La strage di Parigi, rivendicata dall'Isis, è senza precedenti in Europa, e può ben essere considerata l'11 settembre francese. Ma non si può certo dire, a differenza della carneficina di Charlie Hebdo o dell'assalto alle Torri Gemelle, che fosse inaspettata. I bombardamenti francesi in Siria avrebbero dovuto tenere gli apparati di sicurezza nella massima allerta. La capitale francese è stata colpita al cuore, in strutture considerate dagli apparati di tutto il mondo obiettivi sensibili: il decimo arrondissement, in pieno centro, una sala da ballo dove era atteso un concerto molto atteso che aveva registrato il tutto esaurito, addirittura uno stadio dove si giocava Francia-Germania e dove era presente lo stesso presidente Hollande.
E invece nessuno è stato capace di prevenire una serie di attacchi concentrici e coordinati, con una regia ben precisa e un piano ben preordinato, dove i terroristi, quasi certamente jihadisti, hanno provocato una strage senza precedenti con lucida ferocia, dispiegando indisturbati tutta la loro "geometrica potenza". I servizi di sicurezza francese, soggetti in primavera a una riforma che li ha dotati di poteri più ampi, proprio all'indomani della strage del Charlie Hebdo, si sono dimostrati del tutto inadeguati, nè le forze dell'ordine hanno dimostrato una prontezza d'intervento all'altezza della situazione. A Parigi in quelle ore frenetiche in cui centinaia di ostaggi erano tenuti prigionieri dai kamikaze islamici e già filtravano notizie agghiaccianti su esecuzioni di massa, lo sconcerto e lo smarrimento dominava su tutto. Ancora una volta la Francia si è scoperta del tutto fragile e insicura. Chiudere le frontiere e proclamare lo stato d'emergenza, come annunciato dal presidente Hollande in un messaggio televisivo ai francesi, è parso un intervento tardivo.

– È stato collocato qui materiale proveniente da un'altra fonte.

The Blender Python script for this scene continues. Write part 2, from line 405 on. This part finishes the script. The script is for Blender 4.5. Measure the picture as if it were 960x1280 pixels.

Certamente le difficoltà di prevenire un fenomeno così complesso come quello terroristico di matrice islamica in Francia, vista la grande presenza di "cellule dormienti" nel Paese sono numerose, ma il 13 novembre verrà ricordata come la Waterloo degli apparati di sicurezza francesi. C'era stato solo un generico allarme poche settimane fa circa la possibilità dei jihadisti di colpire in Europa, finalizzato alla necessità di scambiare i dati in possesso dei diversi servizi segreti europei. Niente di più. La strage di Parigi può ben essere considerata l'ennesima sconfitta del presidente francese Francoise Hollande, del premier Valls e del ministro degli Interni Cazeneuve, cui fanno capo i servizi di sicurezza del Paese. Ora è il momento del dolore, del cordoglio e dell'unità del Paese contro il nemico del terrorismo. Ma certo le polemiche sull'inadeguatezza degli apparati di sicurezza rimangono.